- EXERCISE DIRECTIONS:
Quote only the lines from the top of the listing below down to and including the line with "build('interior_blind', quadbox(MB(), 1122, 211, 1157, 223, DK".

- GIVEN INFORMATION:
====

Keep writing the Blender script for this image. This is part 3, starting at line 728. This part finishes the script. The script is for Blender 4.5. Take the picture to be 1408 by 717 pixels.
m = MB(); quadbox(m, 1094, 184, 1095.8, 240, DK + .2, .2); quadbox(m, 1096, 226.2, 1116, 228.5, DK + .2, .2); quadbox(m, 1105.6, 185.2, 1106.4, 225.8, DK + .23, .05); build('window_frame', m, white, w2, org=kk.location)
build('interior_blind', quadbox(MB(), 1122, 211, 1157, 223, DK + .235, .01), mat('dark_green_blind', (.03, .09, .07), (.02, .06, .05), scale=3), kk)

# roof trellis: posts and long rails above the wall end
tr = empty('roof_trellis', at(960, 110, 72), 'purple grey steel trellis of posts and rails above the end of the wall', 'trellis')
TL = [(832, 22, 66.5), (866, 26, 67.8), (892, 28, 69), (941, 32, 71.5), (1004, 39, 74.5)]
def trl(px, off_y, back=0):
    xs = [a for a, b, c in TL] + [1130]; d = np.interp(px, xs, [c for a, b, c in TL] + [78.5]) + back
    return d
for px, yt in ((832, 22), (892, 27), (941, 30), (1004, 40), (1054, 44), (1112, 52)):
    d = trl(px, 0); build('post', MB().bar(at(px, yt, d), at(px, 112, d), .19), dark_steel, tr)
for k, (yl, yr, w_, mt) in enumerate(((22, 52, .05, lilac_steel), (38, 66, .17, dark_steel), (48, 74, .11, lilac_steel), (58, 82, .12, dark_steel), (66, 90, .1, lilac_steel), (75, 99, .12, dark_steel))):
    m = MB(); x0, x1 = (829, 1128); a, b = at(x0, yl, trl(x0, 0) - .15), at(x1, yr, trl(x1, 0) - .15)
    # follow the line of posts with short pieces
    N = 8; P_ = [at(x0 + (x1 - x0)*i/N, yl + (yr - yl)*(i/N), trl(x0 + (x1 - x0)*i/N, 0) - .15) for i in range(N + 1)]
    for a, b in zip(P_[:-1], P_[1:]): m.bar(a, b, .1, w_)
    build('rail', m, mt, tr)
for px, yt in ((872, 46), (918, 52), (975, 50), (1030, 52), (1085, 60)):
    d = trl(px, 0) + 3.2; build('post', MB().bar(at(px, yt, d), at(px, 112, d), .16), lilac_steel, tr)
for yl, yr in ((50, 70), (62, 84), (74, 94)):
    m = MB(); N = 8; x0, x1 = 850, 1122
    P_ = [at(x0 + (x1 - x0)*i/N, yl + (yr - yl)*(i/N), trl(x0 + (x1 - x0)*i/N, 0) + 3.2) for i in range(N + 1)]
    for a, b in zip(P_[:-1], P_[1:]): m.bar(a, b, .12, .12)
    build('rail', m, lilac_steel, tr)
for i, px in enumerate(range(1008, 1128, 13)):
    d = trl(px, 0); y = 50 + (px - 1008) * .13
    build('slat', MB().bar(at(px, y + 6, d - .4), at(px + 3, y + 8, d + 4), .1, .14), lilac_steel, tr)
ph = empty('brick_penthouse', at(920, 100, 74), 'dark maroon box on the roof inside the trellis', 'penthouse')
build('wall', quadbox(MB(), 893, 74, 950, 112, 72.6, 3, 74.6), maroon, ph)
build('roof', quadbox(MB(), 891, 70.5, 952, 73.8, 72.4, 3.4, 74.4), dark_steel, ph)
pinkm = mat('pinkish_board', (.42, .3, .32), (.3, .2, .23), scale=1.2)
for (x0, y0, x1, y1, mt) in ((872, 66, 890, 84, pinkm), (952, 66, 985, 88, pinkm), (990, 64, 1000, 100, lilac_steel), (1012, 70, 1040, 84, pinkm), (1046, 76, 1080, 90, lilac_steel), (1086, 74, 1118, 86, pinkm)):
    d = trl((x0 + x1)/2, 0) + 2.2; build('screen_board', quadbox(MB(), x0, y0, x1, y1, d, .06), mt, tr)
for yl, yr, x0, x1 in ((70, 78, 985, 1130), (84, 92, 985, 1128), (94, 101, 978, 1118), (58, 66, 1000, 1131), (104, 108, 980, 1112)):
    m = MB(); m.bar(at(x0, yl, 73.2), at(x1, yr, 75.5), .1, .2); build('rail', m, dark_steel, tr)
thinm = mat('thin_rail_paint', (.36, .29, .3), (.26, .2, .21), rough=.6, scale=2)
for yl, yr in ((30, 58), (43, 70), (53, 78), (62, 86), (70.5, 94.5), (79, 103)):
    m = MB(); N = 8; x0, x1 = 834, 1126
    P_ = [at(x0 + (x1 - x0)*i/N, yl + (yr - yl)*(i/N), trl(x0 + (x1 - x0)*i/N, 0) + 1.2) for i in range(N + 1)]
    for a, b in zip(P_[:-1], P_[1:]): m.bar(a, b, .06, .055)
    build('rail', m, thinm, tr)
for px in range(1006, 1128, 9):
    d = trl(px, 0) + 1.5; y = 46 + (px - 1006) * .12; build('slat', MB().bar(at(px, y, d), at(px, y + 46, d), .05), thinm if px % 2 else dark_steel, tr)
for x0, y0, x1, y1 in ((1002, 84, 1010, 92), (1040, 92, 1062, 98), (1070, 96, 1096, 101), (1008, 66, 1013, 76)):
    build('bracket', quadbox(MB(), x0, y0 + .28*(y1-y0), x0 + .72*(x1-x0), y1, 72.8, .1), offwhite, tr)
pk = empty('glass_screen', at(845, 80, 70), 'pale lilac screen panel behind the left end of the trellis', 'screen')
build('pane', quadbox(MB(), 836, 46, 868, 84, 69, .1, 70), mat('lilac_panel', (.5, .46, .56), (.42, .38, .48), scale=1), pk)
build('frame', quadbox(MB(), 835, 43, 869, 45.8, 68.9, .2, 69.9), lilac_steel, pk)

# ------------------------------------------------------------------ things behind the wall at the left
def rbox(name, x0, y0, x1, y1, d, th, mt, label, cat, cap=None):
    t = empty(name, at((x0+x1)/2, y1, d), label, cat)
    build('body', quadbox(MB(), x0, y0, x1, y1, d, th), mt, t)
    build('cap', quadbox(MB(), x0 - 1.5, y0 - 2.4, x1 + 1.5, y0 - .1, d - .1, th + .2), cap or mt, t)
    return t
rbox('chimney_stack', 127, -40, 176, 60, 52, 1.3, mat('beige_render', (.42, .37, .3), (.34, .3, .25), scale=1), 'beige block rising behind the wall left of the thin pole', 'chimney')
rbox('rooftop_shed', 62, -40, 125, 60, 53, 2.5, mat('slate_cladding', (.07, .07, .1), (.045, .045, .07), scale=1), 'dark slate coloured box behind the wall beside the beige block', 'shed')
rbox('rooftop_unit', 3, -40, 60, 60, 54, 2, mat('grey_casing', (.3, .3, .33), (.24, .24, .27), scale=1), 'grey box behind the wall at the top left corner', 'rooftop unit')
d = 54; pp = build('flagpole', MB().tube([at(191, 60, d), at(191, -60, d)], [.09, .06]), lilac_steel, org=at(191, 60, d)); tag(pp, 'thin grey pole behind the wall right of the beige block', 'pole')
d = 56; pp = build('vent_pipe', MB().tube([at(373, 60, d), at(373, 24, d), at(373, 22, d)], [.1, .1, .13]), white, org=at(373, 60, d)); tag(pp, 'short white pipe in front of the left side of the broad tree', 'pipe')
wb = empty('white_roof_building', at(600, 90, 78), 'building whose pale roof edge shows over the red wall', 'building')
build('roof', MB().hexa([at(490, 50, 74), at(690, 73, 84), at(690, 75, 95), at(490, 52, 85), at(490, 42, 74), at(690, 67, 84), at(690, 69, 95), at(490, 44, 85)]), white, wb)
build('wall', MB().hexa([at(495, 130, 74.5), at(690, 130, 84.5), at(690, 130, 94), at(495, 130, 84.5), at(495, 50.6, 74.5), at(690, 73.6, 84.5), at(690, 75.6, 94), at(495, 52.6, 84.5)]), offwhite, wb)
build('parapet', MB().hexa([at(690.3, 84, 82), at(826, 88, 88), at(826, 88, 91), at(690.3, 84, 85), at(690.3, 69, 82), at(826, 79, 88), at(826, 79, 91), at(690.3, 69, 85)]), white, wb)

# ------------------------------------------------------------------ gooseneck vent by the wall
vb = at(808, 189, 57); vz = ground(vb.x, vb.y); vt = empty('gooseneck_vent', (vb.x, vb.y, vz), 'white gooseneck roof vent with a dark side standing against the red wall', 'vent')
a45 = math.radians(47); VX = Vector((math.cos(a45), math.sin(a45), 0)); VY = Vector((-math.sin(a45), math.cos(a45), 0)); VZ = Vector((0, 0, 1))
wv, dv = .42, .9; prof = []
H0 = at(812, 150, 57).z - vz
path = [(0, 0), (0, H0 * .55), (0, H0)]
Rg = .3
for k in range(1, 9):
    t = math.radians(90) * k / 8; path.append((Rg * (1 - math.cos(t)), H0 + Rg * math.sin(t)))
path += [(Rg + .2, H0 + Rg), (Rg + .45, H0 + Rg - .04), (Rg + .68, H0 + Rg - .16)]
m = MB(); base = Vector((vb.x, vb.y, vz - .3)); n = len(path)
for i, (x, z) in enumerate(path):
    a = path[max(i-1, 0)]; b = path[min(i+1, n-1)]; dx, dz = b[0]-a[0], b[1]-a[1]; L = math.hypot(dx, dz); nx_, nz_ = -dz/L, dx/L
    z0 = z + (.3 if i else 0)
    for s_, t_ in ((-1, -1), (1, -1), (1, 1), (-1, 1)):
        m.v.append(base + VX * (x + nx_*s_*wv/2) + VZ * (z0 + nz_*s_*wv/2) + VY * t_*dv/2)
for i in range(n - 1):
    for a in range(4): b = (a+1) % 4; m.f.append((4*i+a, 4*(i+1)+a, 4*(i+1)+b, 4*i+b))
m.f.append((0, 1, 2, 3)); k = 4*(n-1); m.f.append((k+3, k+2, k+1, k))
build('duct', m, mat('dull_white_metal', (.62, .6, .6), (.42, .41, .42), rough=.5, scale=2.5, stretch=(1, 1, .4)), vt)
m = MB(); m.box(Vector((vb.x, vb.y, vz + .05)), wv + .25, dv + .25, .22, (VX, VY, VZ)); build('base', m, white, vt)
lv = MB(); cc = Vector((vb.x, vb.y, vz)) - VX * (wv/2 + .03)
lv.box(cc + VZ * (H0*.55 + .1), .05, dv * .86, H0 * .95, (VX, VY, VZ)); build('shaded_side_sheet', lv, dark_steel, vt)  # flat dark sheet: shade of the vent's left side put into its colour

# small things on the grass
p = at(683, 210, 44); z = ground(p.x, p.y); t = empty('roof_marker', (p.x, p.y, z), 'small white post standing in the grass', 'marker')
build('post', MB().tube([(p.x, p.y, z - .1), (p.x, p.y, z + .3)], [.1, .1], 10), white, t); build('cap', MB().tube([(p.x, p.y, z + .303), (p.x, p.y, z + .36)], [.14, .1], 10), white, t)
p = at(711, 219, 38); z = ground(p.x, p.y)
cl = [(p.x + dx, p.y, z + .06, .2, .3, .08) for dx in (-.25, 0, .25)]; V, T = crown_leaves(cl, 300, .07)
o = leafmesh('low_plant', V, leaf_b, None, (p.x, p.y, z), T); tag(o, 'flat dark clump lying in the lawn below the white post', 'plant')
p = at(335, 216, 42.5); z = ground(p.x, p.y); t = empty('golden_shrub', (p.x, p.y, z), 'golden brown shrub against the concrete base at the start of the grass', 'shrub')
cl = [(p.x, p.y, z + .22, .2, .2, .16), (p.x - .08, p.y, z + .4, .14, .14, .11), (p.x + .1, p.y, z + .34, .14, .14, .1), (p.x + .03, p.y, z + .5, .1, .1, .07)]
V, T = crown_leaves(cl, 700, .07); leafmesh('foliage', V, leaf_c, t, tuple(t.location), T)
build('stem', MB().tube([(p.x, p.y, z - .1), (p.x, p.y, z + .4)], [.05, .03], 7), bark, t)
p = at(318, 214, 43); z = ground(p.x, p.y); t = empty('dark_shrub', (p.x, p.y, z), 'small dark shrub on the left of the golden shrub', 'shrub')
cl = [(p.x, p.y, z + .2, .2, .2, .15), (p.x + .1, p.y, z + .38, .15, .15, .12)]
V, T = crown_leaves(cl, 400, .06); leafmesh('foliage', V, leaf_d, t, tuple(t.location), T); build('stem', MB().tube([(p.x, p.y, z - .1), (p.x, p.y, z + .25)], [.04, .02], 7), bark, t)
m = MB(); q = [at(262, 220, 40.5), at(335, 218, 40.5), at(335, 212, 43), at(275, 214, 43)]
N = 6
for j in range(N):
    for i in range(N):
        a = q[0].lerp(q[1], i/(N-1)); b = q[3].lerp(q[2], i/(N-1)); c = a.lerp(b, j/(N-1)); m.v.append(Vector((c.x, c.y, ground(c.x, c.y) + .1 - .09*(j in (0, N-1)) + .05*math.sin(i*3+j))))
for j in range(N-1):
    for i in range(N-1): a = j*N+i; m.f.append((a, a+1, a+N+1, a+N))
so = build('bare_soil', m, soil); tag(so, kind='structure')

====

- EXERCISE OUTPUT:
Keep writing the Blender script for this image. This is part 3, starting at line 728. This part finishes the script. The script is for Blender 4.5. Take the picture to be 1408 by 717 pixels.
m = MB(); quadbox(m, 1094, 184, 1095.8, 240, DK + .2, .2); quadbox(m, 1096, 226.2, 1116, 228.5, DK + .2, .2); quadbox(m, 1105.6, 185.2, 1106.4, 225.8, DK + .23, .05); build('window_frame', m, white, w2, org=kk.location)
build('interior_blind', quadbox(MB(), 1122, 211, 1157, 223, DK + .235, .01), mat('dark_green_blind', (.03, .09, .07), (.02, .06, .05), scale=3), kk)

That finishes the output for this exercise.